O relato de uma pessoa em particular que teve uma experiência de estado místico ou alterado de consciência me chamou muito a atenção. Durante a sessão meditativa ele decidiu ficar com lápis e papel na mão, para escrever a revelação divina durante a experiência. Uma única frase se encontrava, com letras quase ilegíveis pelo tremor das mãos patrocinado pelo êxtase da experiência:
“O insight fundamental da existência de todas as coisas é a de que o universo é feito de… Suco de laranja.”
Há algo sobre a banalidade aparente dessa frase que me parece de uma beleza sublime e singular.

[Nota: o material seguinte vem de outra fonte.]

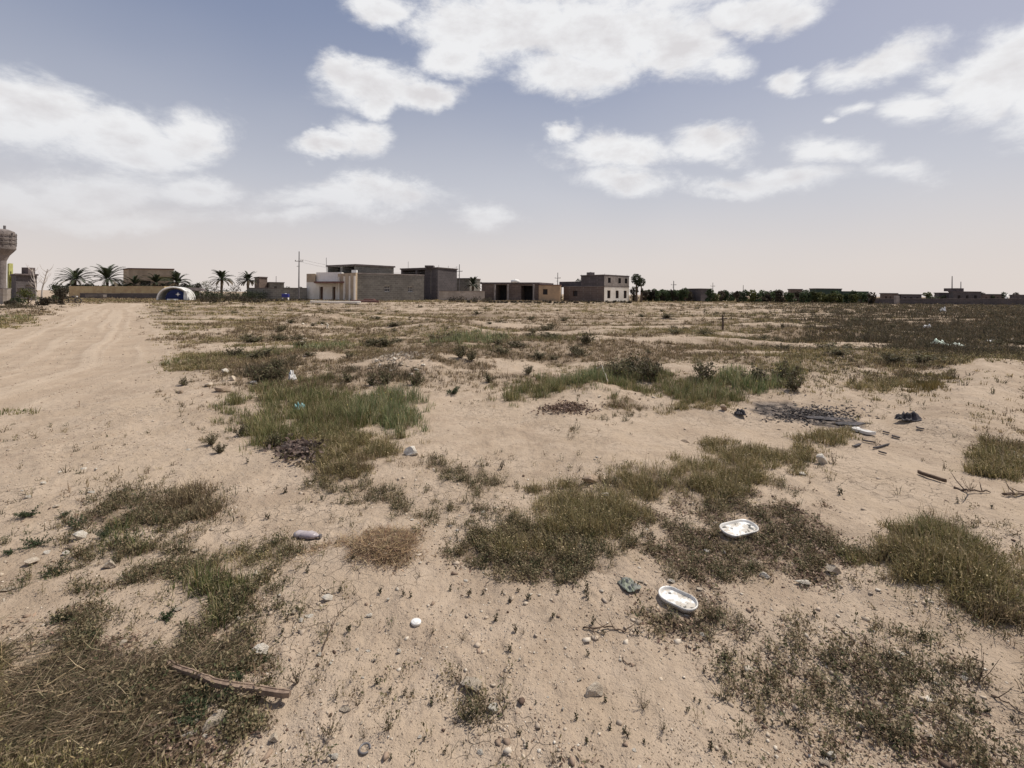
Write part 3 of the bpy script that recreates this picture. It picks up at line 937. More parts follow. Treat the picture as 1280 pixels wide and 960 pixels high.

É claro que ele não se refere literalmente a suco de laranja, mas a ideia de que o universo inteiro é feito de (…). Algo, alguma coisa à qual não existe explicação. Aquilo que abarca todo o resto. Aquilo onde tudo acontece. Aquilo que é indescritível e impossível de compreender inteiramente, e você pode dar o nome que quiser porque a sua experiência com (…) é única e não pode ser descrita, apenas vivida. É o que os chineses chamam de Dao, ou o que os Hindus e Budistas chamam de Brahman.
Mas, depois de tudo isso você poderia me perguntar coberto de razão:
Ok, massa. Eu não sou eu, sou o universo inteiro, tá tudo interligado e ninguém sabe o que tá acontecendo. Mas e daí?
E daí depende do quão curioso você é. O meu objetivo com esse BLOG é estimular a curiosidade das mentes que acompanham a Afrikkana como um coelho que pula pra dentro da cartola e some. Tentare sempre linkar experiências da viagem com mensagens pertinentes à nossa causa.